Dementsprechend fallen auch die Erbschaften im Osten Deutschlands weitaus geringer aus als im Westen: Die durchschnittliche Erbschaft beträgt im Osten Deutschlands rund 52.000 Euro, im Westen liegt sie dagegen bei 92.000 Euro.

Dass die DDR ihren Bürgern die Möglichkeit verwehrte, Vermögen aufzubauen, macht sich vor allem bei Immobilien bemerkbar. Wer bei der Wiedervereinigung schon zur Miete wohnte, blieb meistens Mieter. So wird im Osten nur bei jeder dritten Erbschaft eine Immobilie vererbt, im Westen ist das bei jeder zweiten der Fall.

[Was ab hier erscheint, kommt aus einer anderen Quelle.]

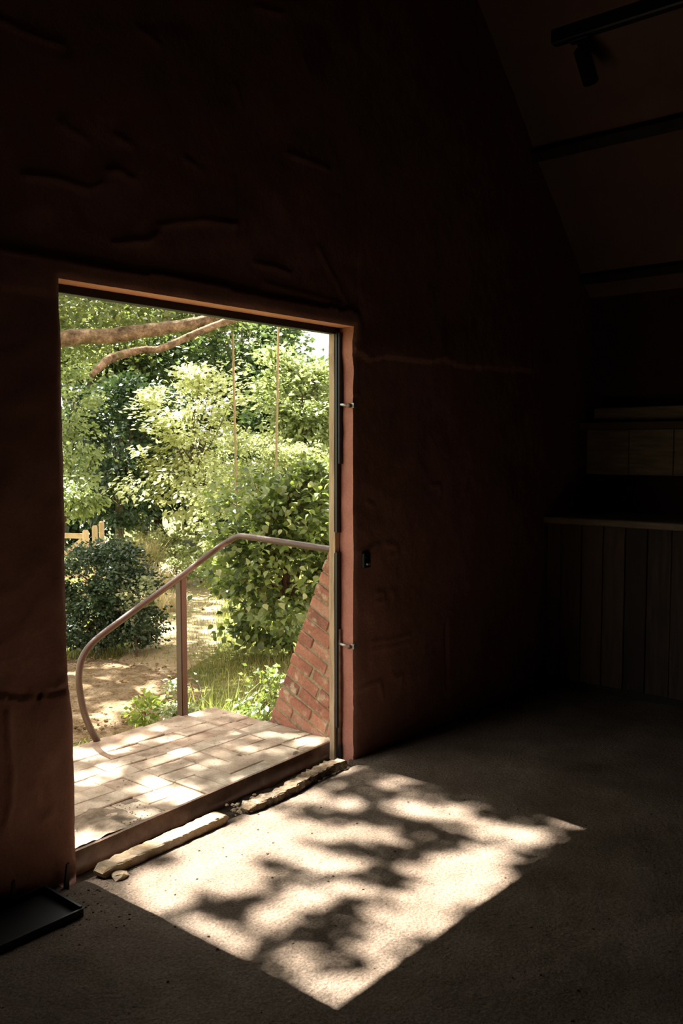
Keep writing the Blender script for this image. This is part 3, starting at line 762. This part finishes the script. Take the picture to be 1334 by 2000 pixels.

Daher dürfte die Diskussion um die Neubewertung von Immobilienvermögen vermutlich eher im Westen geführt werden als im Osten Deutschlands. Denkbar ist ja auch, die Erbschaftssteuer auf 100 Prozent zu setzen. Das würde bedeuten, dass das gesamte Erbe an den Staat fällt, der es dann umverteilen kann. Aber damit entfällt auch der Anreiz für viele Menschen, sich zeit ihres Lebens etwas vom Munde abzusparen,  um an nachfolgende Generationen leichter weiterzugeben.